Stated exercise = Below are some records. Count the lines with "this" in them and give nothing but the total.

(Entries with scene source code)
----

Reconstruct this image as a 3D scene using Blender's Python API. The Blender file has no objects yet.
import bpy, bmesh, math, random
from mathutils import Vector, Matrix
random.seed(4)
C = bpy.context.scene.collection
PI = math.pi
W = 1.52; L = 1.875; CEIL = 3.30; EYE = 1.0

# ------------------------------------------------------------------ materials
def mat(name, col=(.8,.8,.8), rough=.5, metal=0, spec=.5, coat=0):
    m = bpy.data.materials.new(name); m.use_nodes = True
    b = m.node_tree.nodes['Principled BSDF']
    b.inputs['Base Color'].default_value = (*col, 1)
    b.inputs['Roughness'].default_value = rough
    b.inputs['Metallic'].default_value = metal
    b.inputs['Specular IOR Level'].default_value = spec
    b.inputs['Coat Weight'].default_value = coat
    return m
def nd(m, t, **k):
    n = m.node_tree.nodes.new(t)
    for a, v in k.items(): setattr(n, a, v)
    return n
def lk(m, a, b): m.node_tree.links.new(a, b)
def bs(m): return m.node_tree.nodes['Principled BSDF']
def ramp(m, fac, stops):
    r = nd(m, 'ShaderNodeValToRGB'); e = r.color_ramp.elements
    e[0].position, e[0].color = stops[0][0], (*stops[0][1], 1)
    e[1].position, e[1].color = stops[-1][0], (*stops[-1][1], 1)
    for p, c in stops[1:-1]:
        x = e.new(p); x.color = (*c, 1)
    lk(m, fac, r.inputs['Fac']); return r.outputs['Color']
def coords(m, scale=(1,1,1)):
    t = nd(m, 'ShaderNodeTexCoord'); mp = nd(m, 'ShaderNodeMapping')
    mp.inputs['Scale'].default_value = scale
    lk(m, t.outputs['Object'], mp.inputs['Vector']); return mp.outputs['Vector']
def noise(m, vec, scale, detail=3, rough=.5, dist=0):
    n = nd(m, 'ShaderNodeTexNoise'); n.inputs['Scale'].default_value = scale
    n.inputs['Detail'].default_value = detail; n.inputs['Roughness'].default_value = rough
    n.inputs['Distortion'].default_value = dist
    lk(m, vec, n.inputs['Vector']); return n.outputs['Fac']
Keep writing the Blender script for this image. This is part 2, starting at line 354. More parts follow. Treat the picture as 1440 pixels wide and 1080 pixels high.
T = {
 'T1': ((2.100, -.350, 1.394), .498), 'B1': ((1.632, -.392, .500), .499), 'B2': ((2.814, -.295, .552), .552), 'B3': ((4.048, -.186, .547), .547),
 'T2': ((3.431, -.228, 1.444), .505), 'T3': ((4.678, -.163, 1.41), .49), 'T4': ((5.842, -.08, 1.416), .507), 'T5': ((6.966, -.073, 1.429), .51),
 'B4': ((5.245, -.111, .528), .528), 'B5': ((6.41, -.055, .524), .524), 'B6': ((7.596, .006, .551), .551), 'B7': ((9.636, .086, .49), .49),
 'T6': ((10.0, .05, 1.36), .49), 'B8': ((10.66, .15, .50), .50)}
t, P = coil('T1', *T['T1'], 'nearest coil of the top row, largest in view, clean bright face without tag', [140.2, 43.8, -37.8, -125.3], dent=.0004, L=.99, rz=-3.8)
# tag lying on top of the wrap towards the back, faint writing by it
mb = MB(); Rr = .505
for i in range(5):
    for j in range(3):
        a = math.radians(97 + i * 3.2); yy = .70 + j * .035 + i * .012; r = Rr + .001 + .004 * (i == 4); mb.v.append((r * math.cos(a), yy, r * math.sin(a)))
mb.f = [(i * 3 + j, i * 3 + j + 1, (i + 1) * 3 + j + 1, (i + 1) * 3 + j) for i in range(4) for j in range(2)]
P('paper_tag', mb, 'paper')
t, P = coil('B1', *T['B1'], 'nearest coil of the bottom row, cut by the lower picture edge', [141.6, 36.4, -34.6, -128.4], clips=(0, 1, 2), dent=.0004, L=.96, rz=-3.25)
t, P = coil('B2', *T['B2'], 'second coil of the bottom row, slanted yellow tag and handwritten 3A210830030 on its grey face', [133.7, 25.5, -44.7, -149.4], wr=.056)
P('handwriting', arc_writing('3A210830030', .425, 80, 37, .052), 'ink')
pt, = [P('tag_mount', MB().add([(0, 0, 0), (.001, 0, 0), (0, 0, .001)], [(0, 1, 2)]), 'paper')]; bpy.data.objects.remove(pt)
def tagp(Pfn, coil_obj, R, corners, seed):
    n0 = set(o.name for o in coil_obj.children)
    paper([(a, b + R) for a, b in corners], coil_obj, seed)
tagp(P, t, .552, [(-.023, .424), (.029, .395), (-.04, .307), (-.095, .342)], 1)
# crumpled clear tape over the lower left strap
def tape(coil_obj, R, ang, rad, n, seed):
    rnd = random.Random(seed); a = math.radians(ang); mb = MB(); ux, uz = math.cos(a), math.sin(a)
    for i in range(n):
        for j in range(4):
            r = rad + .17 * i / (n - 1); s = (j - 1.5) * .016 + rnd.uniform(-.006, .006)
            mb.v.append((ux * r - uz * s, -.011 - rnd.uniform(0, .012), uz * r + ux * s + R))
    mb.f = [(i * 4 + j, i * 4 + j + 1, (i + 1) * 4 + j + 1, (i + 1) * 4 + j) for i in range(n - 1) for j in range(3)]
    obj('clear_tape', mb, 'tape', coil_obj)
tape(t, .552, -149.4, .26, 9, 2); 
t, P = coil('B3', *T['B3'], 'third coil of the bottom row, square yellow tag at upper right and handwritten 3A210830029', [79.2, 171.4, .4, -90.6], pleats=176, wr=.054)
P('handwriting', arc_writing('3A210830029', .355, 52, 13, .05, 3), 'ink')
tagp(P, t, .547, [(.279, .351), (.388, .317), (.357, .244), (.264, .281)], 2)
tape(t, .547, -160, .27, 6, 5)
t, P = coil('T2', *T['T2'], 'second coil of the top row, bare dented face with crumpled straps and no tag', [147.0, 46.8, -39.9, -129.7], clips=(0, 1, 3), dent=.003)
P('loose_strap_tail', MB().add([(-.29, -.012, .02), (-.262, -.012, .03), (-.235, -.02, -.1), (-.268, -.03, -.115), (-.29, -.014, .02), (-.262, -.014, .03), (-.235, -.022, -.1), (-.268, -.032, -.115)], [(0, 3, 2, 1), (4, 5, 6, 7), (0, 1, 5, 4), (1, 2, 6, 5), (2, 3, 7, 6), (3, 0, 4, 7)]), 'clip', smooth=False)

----

Finished task = 2